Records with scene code
<<<<

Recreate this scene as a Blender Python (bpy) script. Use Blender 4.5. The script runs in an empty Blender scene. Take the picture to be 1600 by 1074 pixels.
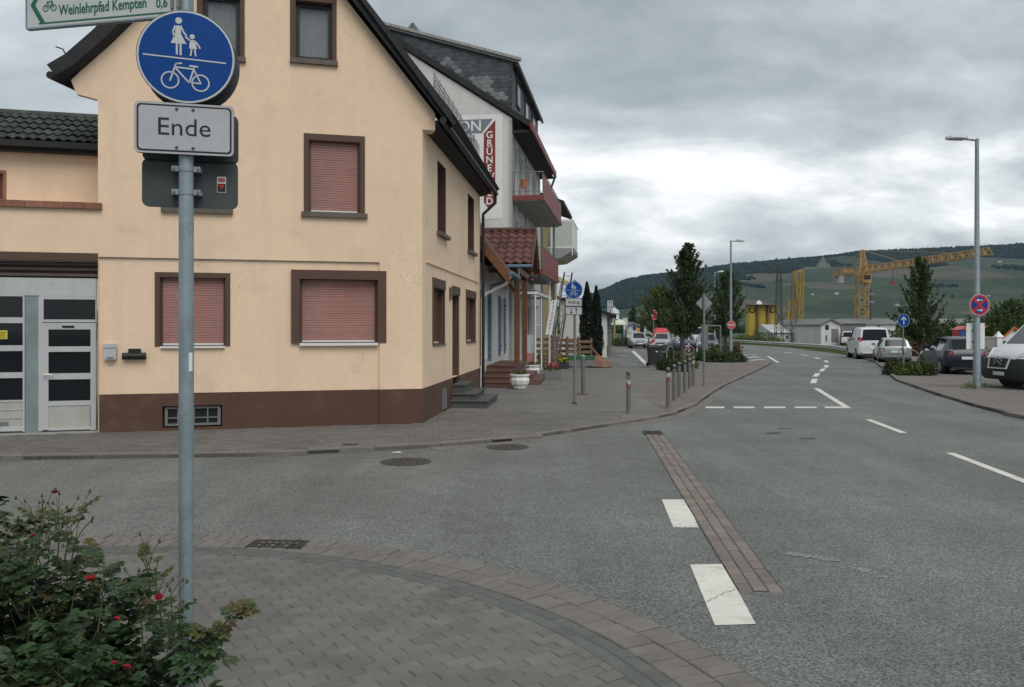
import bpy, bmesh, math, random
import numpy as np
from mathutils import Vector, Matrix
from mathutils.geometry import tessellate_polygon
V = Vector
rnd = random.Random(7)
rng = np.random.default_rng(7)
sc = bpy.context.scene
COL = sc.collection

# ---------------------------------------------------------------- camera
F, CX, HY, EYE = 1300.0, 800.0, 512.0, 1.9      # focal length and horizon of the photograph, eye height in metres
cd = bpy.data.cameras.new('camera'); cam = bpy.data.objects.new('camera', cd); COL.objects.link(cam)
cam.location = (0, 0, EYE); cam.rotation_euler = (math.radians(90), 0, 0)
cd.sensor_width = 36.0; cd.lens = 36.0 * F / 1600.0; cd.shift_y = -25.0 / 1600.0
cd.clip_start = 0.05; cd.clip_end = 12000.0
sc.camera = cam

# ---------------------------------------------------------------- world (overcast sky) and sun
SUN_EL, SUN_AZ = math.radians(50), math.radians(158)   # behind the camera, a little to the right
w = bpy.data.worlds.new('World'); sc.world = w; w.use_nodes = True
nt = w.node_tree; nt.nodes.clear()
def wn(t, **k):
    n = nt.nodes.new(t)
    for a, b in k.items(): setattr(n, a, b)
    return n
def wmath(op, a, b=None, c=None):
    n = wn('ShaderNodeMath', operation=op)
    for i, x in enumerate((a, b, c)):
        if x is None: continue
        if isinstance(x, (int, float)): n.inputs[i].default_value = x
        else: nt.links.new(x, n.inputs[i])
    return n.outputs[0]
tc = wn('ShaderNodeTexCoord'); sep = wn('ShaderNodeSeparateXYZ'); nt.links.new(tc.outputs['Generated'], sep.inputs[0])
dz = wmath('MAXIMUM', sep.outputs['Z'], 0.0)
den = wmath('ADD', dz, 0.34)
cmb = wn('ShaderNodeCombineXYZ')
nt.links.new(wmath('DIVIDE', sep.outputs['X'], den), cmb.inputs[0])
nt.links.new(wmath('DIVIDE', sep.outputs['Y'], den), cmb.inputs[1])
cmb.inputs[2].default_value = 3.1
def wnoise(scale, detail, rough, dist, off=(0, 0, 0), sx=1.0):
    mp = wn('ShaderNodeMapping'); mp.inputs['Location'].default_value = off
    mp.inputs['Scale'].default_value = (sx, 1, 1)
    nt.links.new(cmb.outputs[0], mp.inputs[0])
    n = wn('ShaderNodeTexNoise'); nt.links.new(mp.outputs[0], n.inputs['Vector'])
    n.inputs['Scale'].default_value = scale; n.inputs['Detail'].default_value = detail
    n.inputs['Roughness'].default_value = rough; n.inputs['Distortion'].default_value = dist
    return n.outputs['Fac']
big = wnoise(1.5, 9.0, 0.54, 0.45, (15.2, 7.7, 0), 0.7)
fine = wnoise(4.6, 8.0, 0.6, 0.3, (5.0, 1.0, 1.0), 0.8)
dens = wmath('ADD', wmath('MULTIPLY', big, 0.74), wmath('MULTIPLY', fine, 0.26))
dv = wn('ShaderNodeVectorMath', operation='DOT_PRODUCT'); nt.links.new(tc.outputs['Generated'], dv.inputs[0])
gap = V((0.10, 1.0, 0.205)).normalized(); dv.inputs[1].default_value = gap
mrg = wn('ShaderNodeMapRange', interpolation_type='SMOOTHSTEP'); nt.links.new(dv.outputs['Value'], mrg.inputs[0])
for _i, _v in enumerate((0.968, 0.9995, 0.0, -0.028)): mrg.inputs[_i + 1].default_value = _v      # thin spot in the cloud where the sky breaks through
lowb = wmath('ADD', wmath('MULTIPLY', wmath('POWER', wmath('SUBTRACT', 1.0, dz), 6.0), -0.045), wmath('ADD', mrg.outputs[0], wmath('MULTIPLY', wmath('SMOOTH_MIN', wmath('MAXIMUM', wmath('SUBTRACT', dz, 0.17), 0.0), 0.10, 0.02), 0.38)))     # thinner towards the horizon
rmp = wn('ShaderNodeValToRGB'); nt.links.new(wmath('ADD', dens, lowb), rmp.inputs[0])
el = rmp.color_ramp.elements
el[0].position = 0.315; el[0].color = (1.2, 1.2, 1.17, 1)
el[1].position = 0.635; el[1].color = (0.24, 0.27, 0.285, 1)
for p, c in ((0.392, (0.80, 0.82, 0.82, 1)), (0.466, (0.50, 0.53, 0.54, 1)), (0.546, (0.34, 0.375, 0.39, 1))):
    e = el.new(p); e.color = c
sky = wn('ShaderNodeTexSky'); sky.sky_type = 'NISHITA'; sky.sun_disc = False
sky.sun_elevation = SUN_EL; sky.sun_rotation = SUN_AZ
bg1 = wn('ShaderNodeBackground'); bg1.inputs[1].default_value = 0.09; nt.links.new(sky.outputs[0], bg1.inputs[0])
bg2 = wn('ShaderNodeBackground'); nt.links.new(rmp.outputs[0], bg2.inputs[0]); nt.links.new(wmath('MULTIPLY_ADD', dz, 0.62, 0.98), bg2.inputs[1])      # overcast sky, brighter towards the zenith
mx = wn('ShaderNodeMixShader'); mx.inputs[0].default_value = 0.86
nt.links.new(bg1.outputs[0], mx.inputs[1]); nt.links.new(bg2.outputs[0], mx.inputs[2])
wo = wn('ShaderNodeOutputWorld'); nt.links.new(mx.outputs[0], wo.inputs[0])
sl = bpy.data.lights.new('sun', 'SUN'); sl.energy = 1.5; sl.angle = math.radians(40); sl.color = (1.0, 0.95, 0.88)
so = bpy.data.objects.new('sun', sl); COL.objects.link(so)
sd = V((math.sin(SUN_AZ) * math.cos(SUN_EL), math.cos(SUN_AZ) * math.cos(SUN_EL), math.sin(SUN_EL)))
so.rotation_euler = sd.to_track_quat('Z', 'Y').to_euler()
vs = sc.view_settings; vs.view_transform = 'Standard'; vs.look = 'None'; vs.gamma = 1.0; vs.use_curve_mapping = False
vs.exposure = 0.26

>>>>
<<<<

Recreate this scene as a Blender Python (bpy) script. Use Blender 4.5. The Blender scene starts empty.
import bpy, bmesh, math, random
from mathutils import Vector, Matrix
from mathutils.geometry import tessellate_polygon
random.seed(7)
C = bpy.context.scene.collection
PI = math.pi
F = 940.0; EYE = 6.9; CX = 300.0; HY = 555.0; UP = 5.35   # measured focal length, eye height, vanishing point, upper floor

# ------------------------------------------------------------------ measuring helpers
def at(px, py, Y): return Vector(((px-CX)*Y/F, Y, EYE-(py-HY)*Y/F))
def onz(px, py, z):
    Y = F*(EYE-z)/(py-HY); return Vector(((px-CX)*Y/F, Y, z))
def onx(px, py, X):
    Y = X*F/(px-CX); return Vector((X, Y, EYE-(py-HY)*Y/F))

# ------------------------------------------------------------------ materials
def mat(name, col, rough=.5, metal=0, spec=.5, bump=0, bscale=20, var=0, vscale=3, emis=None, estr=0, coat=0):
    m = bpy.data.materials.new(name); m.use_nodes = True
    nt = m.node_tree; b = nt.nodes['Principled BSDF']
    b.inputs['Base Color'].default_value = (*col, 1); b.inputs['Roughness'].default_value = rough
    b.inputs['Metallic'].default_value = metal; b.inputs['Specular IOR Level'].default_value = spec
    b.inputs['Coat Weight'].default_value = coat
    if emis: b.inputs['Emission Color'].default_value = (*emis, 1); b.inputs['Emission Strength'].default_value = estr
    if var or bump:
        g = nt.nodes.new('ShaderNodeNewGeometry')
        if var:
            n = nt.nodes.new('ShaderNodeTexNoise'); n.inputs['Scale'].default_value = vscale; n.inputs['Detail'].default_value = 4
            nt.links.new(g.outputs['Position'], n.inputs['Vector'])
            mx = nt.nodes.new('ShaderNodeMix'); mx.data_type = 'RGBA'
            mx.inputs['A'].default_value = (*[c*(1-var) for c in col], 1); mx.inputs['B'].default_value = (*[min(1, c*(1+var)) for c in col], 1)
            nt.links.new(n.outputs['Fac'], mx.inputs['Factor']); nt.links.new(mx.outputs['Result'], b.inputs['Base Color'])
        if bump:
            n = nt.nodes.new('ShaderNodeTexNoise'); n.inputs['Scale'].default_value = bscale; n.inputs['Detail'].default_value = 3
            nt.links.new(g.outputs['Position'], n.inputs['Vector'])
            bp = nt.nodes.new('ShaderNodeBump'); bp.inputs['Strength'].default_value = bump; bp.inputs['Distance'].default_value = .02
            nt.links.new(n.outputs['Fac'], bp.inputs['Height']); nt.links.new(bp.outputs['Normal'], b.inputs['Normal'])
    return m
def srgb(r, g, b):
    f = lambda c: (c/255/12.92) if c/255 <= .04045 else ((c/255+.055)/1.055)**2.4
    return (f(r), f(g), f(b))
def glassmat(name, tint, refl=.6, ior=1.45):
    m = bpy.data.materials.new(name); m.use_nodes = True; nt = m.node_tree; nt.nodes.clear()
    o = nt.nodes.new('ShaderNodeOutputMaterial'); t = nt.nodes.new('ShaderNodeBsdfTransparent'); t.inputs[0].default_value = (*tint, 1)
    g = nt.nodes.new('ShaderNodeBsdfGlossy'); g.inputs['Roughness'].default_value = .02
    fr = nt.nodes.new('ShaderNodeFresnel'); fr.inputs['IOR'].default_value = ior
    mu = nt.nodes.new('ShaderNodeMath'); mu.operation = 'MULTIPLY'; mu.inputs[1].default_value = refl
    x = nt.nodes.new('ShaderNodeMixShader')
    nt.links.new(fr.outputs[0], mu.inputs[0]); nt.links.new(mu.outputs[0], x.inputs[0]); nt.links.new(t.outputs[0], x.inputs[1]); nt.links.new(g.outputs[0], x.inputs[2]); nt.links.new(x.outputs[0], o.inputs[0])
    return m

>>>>

Repeat exactly, and only, the lines from the one containing "by 1074 pixels." through the one containing "sc.camera = cam", both included, without the pictures.

**Correct result**:
Recreate this scene as a Blender Python (bpy) script. Use Blender 4.5. The script runs in an empty Blender scene. Take the picture to be 1600 by 1074 pixels.
import bpy, bmesh, math, random
import numpy as np
from mathutils import Vector, Matrix
from mathutils.geometry import tessellate_polygon
V = Vector
rnd = random.Random(7)
rng = np.random.default_rng(7)
sc = bpy.context.scene
COL = sc.collection

# ---------------------------------------------------------------- camera
F, CX, HY, EYE = 1300.0, 800.0, 512.0, 1.9      # focal length and horizon of the photograph, eye height in metres
cd = bpy.data.cameras.new('camera'); cam = bpy.data.objects.new('camera', cd); COL.objects.link(cam)
cam.location = (0, 0, EYE); cam.rotation_euler = (math.radians(90), 0, 0)
cd.sensor_width = 36.0; cd.lens = 36.0 * F / 1600.0; cd.shift_y = -25.0 / 1600.0
cd.clip_start = 0.05; cd.clip_end = 12000.0
sc.camera = cam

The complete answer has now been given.